Henry Fonda zeki, entelektüel, esprili, liberal ama kimilerine göre başkanlık için yeterince sert bir kişiliği olmayan adayı oynarken, Cliff Robertson hırslı, sert ve kirli yollara sapmaktan çekinmeyen adaya can veriyor. Her iki oyuncu da rollerinin hakkını vermişler ama onların önüne çıkan isim eski başkan rolündeki Lee Tracy oluyor. Tracy tiyatroda da canlandırdığı rolde yorgun, hasta ve kendisinden sonraki en doğru adayı bulmaya çalışan başkan rolünde etkileyici bir performans veriyor. Her iki adayın eşlerini oynayan Edie Adams ve Margaret Leighton da filmin yüksek oyunculuk düzeyine eşlik etmeyi başarıyorlar. Sonlardaki iki adayın yüzleşme bölümünde hayli etkileyici bir mizansen ortaya koyan yönetmen Schaffner bunun dışında kendisini geri çekmiş ve filmin senaryosunun öne çıkmasını sağlamış. Vidal’ın senaryosu da akıcılığı ve diyaloglarının parlaklığı ile göz dolduruyor açıkçası ama film zaman zaman sıkı ve keyifli bir tiyatro oyunu seyrettiğiniz havasını kıramıyor. Sonuç olarak ne anlattığı nasıl anlattığının çok önüne geçen bir film karşımızdaki.
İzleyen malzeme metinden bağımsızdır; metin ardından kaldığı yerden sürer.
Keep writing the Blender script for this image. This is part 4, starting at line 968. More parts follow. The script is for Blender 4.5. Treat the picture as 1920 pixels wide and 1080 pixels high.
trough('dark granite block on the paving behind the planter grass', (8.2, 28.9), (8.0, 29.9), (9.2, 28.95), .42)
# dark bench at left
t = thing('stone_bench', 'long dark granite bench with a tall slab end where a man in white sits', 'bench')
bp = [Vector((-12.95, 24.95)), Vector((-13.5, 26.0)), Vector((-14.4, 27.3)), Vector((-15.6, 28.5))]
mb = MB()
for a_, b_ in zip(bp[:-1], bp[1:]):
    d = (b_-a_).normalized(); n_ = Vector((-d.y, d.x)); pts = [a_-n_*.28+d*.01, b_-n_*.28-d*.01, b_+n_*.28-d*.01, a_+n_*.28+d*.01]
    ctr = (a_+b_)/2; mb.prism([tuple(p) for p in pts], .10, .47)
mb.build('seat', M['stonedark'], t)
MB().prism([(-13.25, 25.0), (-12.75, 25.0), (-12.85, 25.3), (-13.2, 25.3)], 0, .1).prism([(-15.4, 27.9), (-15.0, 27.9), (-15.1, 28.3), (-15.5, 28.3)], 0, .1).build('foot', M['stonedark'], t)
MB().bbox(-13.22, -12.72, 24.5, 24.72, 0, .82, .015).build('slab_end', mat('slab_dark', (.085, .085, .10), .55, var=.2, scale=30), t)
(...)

Hikâyede olduğu gibi gerçek hayatta da kötünün zaferi engellenebilir mi veya herhangi bir kararımız vicdanımıza ters düştüğünde bedeli ne olursa olsun geri adım atabilir miyiz soruları için seyircisini kişisel cevaplarını aramaya teşvik eden film politikanın doğası gereği kirli olduğunu ve bundan kaçınmanın da mümkün olmadığını çok net gösteriyor. Yönetilenlerin içindeki tüm kötülüklerin toplamı kadarına sahip olunmadığı sürece yöneten olmak imkânsız gibi. En iyi olanın değil en güçlü olanın kazandığı bir oyun bu.